When a particle encounters its antiparticle, annihilation results and the two particles transform into a pair of high energy photons. Conversely, antimatter particles can be generated in high energy nuclear events, such as collisions inside particle accelerators. Antimatter needs to be kept confined in a magnetic field in order to keep it stable for any duration of time since it will annihilate as soon as it encounters matter.
The term CPT symmetry means that laws of physics remain invariant if electric charges are reversed, signs of coordinates reversed, so that x, y, z becomes -x, -y, -z and the direction of the arrow of time is reversed. Thus, antimatter could be said to behave like matter where charge, direction and time were reversed. Reversing only charge and parity is not sufficient since nuclear weak interactions show differences between matter and antimatter.
It is speculated that equal amounts of matter and antimatter were present immediately after the big bang. There is no evidence for large amounts of antimatter existing in the visible universe.
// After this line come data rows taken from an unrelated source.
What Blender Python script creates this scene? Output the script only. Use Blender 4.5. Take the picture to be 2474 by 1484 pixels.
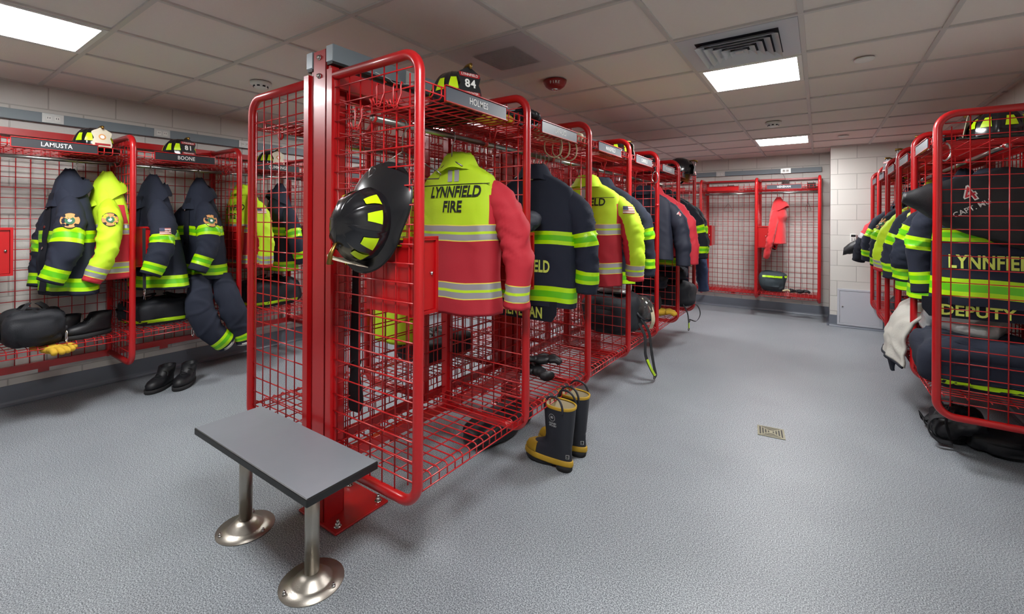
import bpy, bmesh, math, random
from mathutils import Vector, Matrix, noise
from mathutils.bvhtree import BVHTree
PI = math.pi
sc = bpy.context.scene
for o in list(bpy.data.objects): bpy.data.objects.remove(o)
COL = sc.collection
# ---------------- camera ----------------
FPX, CXP, CYP, TH, ROL, CH = 1080.5, 1228.0, 531.2, 0.6072, 0.0056, 1.40
cam_d = bpy.data.cameras.new('camera'); cam = bpy.data.objects.new('camera', cam_d); COL.objects.link(cam)
cam_d.sensor_fit = 'HORIZONTAL'; cam_d.sensor_width = 36; cam_d.lens = FPX / 2474 * 36
cam_d.shift_x = (1237 - CXP) / 2474; cam_d.shift_y = (CYP - 742) / 2474
cam_d.clip_start = 0.05; cam_d.clip_end = 60
_r = Vector((math.cos(TH), math.sin(TH), 0)); _u = Vector((0, 0, 1)); _d = Vector((-math.sin(TH), math.cos(TH), 0))
ax = _r * math.cos(ROL) + _u * math.sin(ROL); ay = -_r * math.sin(ROL) + _u * math.cos(ROL)
M = Matrix((ax, ay, -_d)).transposed().to_4x4(); M.translation = Vector((0, 0, CH)); cam.matrix_world = M
sc.camera = cam
# ---------------- world, exposure ----------------
w = bpy.data.worlds.new('world'); sc.world = w; w.use_nodes = True
w.node_tree.nodes['Background'].inputs[0].default_value = (0.9, 0.95, 1, 1)
w.node_tree.nodes['Background'].inputs[1].default_value = 0.15
sc.view_settings.view_transform = 'Standard'; sc.view_settings.look = 'None'
sc.view_settings.gamma = 1; sc.view_settings.use_curve_mapping = False
sc.view_settings.exposure = 1.0
LIGHT_E = 30.0
try:
    sc.cycles.use_denoising = True
    sc.cycles.max_bounces = 8; sc.cycles.diffuse_bounces = 4; sc.cycles.glossy_bounces = 4
    sc.cycles.transmission_bounces = 4; sc.cycles.sample_clamp_indirect = 6
    sc.cycles.caustics_reflective = False; sc.cycles.caustics_refractive = False
except Exception: pass

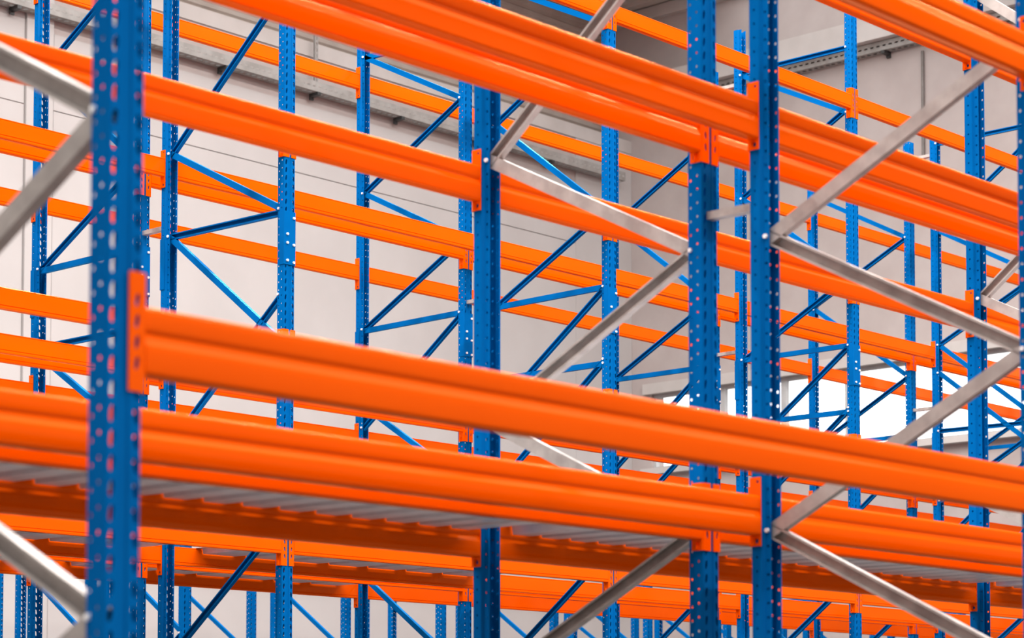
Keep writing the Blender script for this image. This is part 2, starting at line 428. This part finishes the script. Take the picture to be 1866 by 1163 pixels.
# deck panels
def deck_mesh(width, dy, depth, inset):
    key = ('deck', round(width, 3), round(dy, 3))
    if key in _cache: return _cache[key]
    w = width / 2; t = 0.0015; e = 0.034 if width < 0.3 else 0.05
    top = [(-w + 0.002, 0), (-w + e, 0), (-w + e + 0.008, -depth), (w - e - 0.008, -depth), (w - e, 0), (w - 0.002, 0)]
    poly = top + [(x, z + t) for x, z in [(w - 0.002, 0), (w - e - 0.002, 0), (w - e - 0.01, -depth), (-w + e + 0.01, -depth), (-w + e + 0.002, 0), (-w + 0.002, 0)]]
    mb = MB()
    mb.prism(poly, inset, dy - inset, lambda p, q, a: (p, a, q))
    for (y0, y1) in ((0.006, inset), (dy - inset, dy - 0.006)):   # tongues lying on the bars
        mb.box(-w + 0.004, w - 0.004, y0, y1, 0.0005, 0.0025)
    _cache[key] = mb.mesh('deck_panel', MAT['deck']); return _cache[key]
def deck(where, x0, x1, y0, y1, ztop, width, depth, inset):
    n = int((x1 - x0 - 0.11) / width); off = (x1 - x0 - n * width) / 2
    for k in range(n):
        o = link('deck_panel', deck_mesh(width, y1 - y0, depth, inset), None,
                 (x0 + off + (k + 0.5) * width + random.uniform(-0.002, 0.002), y0, ztop + EYE + 0.001))
        tag(o, 'galvanised deck panel across the lowest beams, %s, %s from left' % (where, ORD[min(k, 20)]), 'deck panel', 'deck panels, ' + where)
zt_n = LEVN['lower'] + 0.037 + 0.142
for b in range(3):
    deck('near rack, ' + BAYN[b], xn(b), xn(b + 1), QN[3], QN[4], zt_n, 0.178, 0.042, 0.054)

# ------------------------------------------------------------------ far rack
LEVF = {'lowest': 1.152, 'second': 2.374, 'third': 3.706, 'top': 5.260}
ROWF = {5: 'front row', 6: 'second row', 7: 'third row', 8: 'rear row'}
LOW_O = [(2.00, 2.85, True), (2.00, 1.44, False), (0.60, 1.44, True), (0.60, 0.0, False), (-0.8, 0.0, True)]
LOW_E = [(2.76, 2.09, False), (1.40, 2.09, True), (1.40, 0.63, False), (0.0, 0.63, True), (0.0, -0.8, False)]
UP_A = [(3.37, 3.94, True), (4.77, 3.94, False), (4.78, 5.36, True)]
UP_B = [(3.38, 3.94, True), (4.48, 3.95, False), (4.49, 5.05, True), (5.59, 5.05, False), (5.59, 5.58, False)]
UP_C = [(3.93, 3.39, False), (3.93, 4.79, True), (5.60, 4.79, False)]
UP_T = [(5.85, 5.32, False), (5.87, 5.87, True)]
FAR_REAR = {-1: UP_A + [(3.36, 3.36, False), (2.82, 2.82, False)] + LOW_E,
            0: UP_A + [(3.36, 3.36, False), (2.82, 2.82, True)] + LOW_E,
            1: UP_B + [(3.37, 3.38, False), (2.59, 3.37, True)] + LOW_E,
            2: UP_A + [(3.36, 3.36, False), (2.56, 3.40, True)] + LOW_O,
            3: [(5.59, 5.02, False), (4.49, 5.02, True), (4.45, 3.66, False), (3.07, 3.65, True), (3.07, 3.08, False)] + LOW_O,
            4: UP_A + [(3.36, 3.36, False), (2.58, 3.38, True)] + LOW_O, 5: UP_A + [(3.36, 3.36, False)] + LOW_O}
FAR_FRONT = {-1: UP_A + [(3.37, 3.37, True)] + LOW_O,
             0: UP_C + [(3.38, 3.37, True), (3.37, 2.55, False)] + LOW_O,
             1: UP_A + UP_T[:1] + [(3.37, 3.38, False), (2.58, 3.38, True), (2.82, 2.82, False)] + LOW_O,
             2: UP_A + UP_T + [(3.37, 3.37, False), (2.57, 3.37, True), (2.82, 2.82, False)] + LOW_O,
             3: [(3.92, 4.46, True), (3.92, 3.08, False), (3.65, 2.80, False), (3.09, 3.08, True), (5.88, 5.88, True), (5.04, 5.80, True), (5.03, 4.44, False), (2.42, 3.02, True)] + LOW_O,
             4: UP_A + UP_T + [(3.37, 3.37, False)] + LOW_O, 5: UP_A + UP_T + [(3.37, 3.37, False)] + LOW_O}
for m in range(-1, 6):
    sl = 3.03 if m != 3 else 2.74
    add_frame('blue upright frame in far rack, rear row pair, %s from left' % ORD[m + 1], 'far rack rear frames',
              xm(m), QF[8], QF[7], S(5.95), S(5.95), FAR_REAR[m], 'blue', sl)
    add_frame('blue upright frame in far rack, front row pair, %s from left' % ORD[m + 1], 'far rack front frames',
              xm(m), QF[6], QF[5], S(6.25 if m != 3 else 6.0), S(6.25), FAR_FRONT[m], 'blue', sl)
    for z, w in ((3.45 if m != 3 else 3.32, 'lower'), (5.78, 'upper'), (0.4, 'ground')):
        spacer('short galvanised row spacer in far rack, %s one at %s frame from left' % (w, ORD[m + 1]), 'far row spacers', xm(m), QF[6], QF[7], z)
for r in (5, 6, 7, 8):
    for lv, z in LEVF.items():
        for b in range(-1, 5):
            add_crossbar('orange smooth beam in far rack, %s, %s level, %s bay from left' % (ROWF[r], lv, ORD[b + 1]), 'far rack beams',
                         xm(b), xm(b + 1), QF[r], r % 2 == 1, z, False)
zt_f = LEVF['lowest'] + 0.073 + 0.122
for b in (-1, 0):
    for (ra, rb, nm) in ((5, 6, 'front'), (7, 8, 'rear')):
        deck('far rack, %s pair, %s bay' % (nm, ORD[b + 1]), xm(b), xm(b + 1), QF[ra], QF[rb], zt_f, 0.385, 0.036, 0.05)

# ------------------------------------------------------------------ low racks against the back wall
LOWQ = ((18.75, 17.60, 'rearmost'), (17.30, 16.20, 'middle'), (16.00, 14.90, 'front'))
LOWB = [(1.70, 1.02, False), (0.30, 1.02, True), (0.30, -0.4, False), (1.78, 1.78, False)]
for i in range(5):
    x = 12.58 + 3.165 * i
    for (qe, qo, nm) in LOWQ:
        add_frame('small blue frame of low rack by back wall, %s row, %s from left' % (nm, ORD[i]), 'low rack frames',
                  x, qe, qo, S(1.85), S(1.85), LOWB, 'blue')
    if i < 4:
        for (qe, qo, nm) in LOWQ:
            for (qq, odd, w) in ((qe, False, 'back'), (qo, True, 'front')):
                add_crossbar('orange beam of low rack by back wall, %s row, %s side, %s bay' % (nm, w, ORD[i]), 'low rack beams',
                             x, x + 3.165, qq, odd, 0.70, False)

# ------------------------------------------------------------------ cable trays, strut and pipe on the walls
def tray(label, along_x, a0, a1, pos, z, brackets):
    root = bpy.data.objects.new('cable_tray', None); COL.objects.link(root)
    root.location = ((a0, pos, z) if along_x else (pos, a0, z))
    tag(root, label, 'cable tray', 'cable trays')
    N = int((a1 - a0) / 0.1)
    prof = [(-0.16, 0.13), (-0.16, 0.0), (0.0, 0.0), (0.0, 0.13)]
    hole = {0: (0.5, 0.012, 0.03, 0, 0), 1: (0.5, 0.03, 0.03, 0, 0)}
    t = MB(); sheet(t, prof, [(k * 0.1, (k + 1) * 0.1, hole) for k in range(N)], -0.003)
    mb = MB(); mb.add([((v[2], v[0], v[1]) if along_x else (v[0], v[2], v[1])) for v in t.v], t.f)
    link('tray', mb.mesh('tray', MAT['tray']), root)
    tri = [(0.0, -0.004), (-0.17, -0.004), (-0.17, -0.045), (-0.03, -0.05), (-0.03, -0.085), (0.0, -0.085)]
    for b in brackets:
        mb = MB(); o = b - a0
        if along_x: mb.prism(tri, o - 0.03, o + 0.03, lambda p, q, a: (a, p, q))
        else: mb.prism(tri, o - 0.03, o + 0.03, lambda p, q, a: (p, a, q))
        link('bracket', mb.mesh('bracket', MAT['black']), root)
    return root
tray('galvanised cable tray on black brackets along the back wall', True, 8.0, 27.0, YW - 0.06, S(8.76), [9.25, 10.85, 12.5, 14.1, 15.7, 17.3, 18.93, 20.54, 22.13, 23.75, 25.3])
tray('galvanised cable tray under the ledge of the end wall', False, 4.0, 21.6, XW - 0.01, S(9.90), [6, 8, 10, 12, 14, 15.65, 17.27, 18.9, 20.5])
mb = MB()
sheet(mb, [(-0.03, 0.03), (-0.03, 0.0), (0.03, 0.0), (0.03, 0.03)], [(k * 0.08, (k + 1) * 0.08, {1: (0.5, 0.012, 0.025, 0, 0)}) for k in range(8)], 0.003)
o = link('slotted_strut', mb.mesh('slotted_strut', MAT['tray']), None, (20.55, YW - 0.16, S(8.90)))
tag(o, 'vertical slotted steel strut above the back wall cable tray', 'strut')
mb = MB(); cir = [(math.cos(i * math.pi / 4) * 0.022, math.sin(i * math.pi / 4) * 0.022) for i in range(8)]
mb.prism(cir, S(7.6), S(9.80), lambda p, q, a: (XW - 0.03 + p, 16.72 + q, a))
o = link('conduit_pipe', mb.mesh('conduit_pipe', MAT['pipe'])); tag(o, 'thin dark vertical conduit pipe down the end wall', 'pipe')
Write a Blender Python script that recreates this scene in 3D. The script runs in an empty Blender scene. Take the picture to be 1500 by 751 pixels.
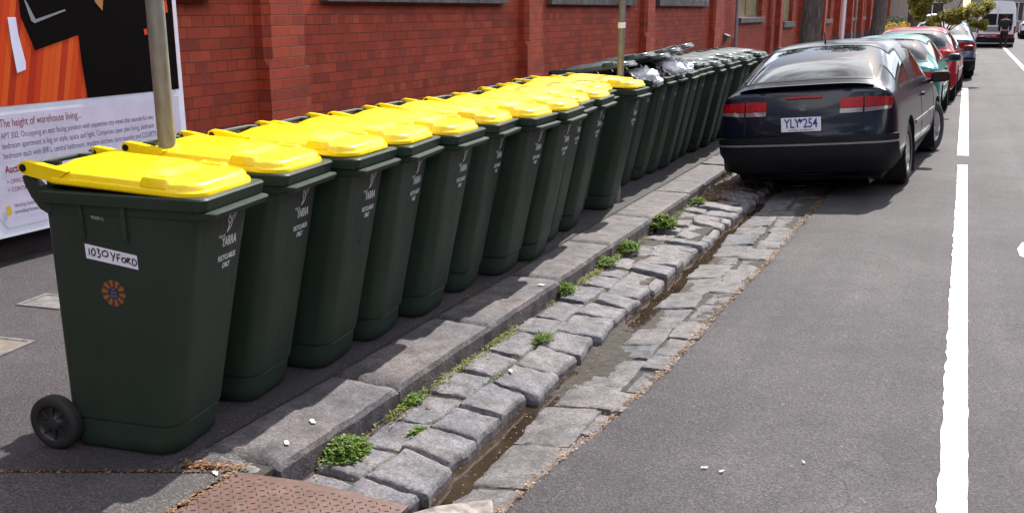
import bpy, bmesh, math, random
from mathutils import Vector, Matrix, noise
from mathutils.bvhtree import BVHTree
R = math.radians
random.seed(7)
C = bpy.context.scene.collection
SC = bpy.context.scene

# ------------------------------------------------------------ camera, light
cam_d = bpy.data.cameras.new('camera')
cam = bpy.data.objects.new('camera', cam_d); C.objects.link(cam); SC.camera = cam
FPX = 1415.0
cam_d.sensor_fit = 'HORIZONTAL'; cam_d.sensor_width = 36.0
cam_d.lens = 36.0 * FPX / 1500.0
cam_d.clip_start = 0.05; cam_d.clip_end = 2000
cam.location = (0, 0, 1.65)
cam.rotation_euler = (R(90 - 14.293), 0, R(24.55))

SUN_EL, SUN_AZ = 50.0, 5.5          # azimuth from +Y towards +X
sun_d = bpy.data.lights.new('sun', 'SUN'); sun_d.energy = 4.6; sun_d.angle = R(0.55)
sun_d.color = (1.0, 0.955, 0.89)
sun = bpy.data.objects.new('sun', sun_d); C.objects.link(sun)
sv = Vector((math.sin(R(SUN_AZ)) * math.cos(R(SUN_EL)), math.cos(R(SUN_AZ)) * math.cos(R(SUN_EL)), math.sin(R(SUN_EL))))
sun.rotation_euler = sv.to_track_quat('Z', 'Y').to_euler()
sun.location = (0, 30, 40)

W = bpy.data.worlds.new('World'); SC.world = W; W.use_nodes = True
nt = W.node_tree; nt.nodes.clear()
def wn(t, **k):
    n = nt.nodes.new(t)
    for a, b in k.items(): setattr(n, a, b)
    return n
wo = wn('ShaderNodeOutputWorld'); bg = wn('ShaderNodeBackground')
sky = wn('ShaderNodeTexSky', sky_type='NISHITA', sun_disc=False)
sky.sun_elevation = R(SUN_EL); sky.sun_rotation = R(SUN_AZ)
sky.air_density = 1.0; sky.dust_density = 1.5; sky.ozone_density = 1.0
tc = wn('ShaderNodeTexCoord'); mp = wn('ShaderNodeMapping')
mp.inputs['Scale'].default_value = (1, 1, 2.2); mp.inputs['Location'].default_value = (1.1, 3.2, .5)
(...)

If antimatter were concentrated in certain areas of space, annihilation reactions would be expected to occur between it and the matter surrounding it. No such thing is observed, at least not to a significant degree. Violations of CP (charge-parity) symmetry are invoked as justifications for the preponderance of matter in the observable universe.
Chemical properties of antimatter cannot in practice be observed because antimatter needs to be kept as plasma trapped in magnetic fields in order to prevent it from coming in contact with matter. Also, it is unknown whether gravity between matter and antimatter is attractive or repulsive. This is hard to determine because the force of EM is so much greater than that of gravity in the experimental situation.
The subject is more complex than we have space to adequately cover. The reader may look up antimatter and CPT and CP violation on the Internet for much more material.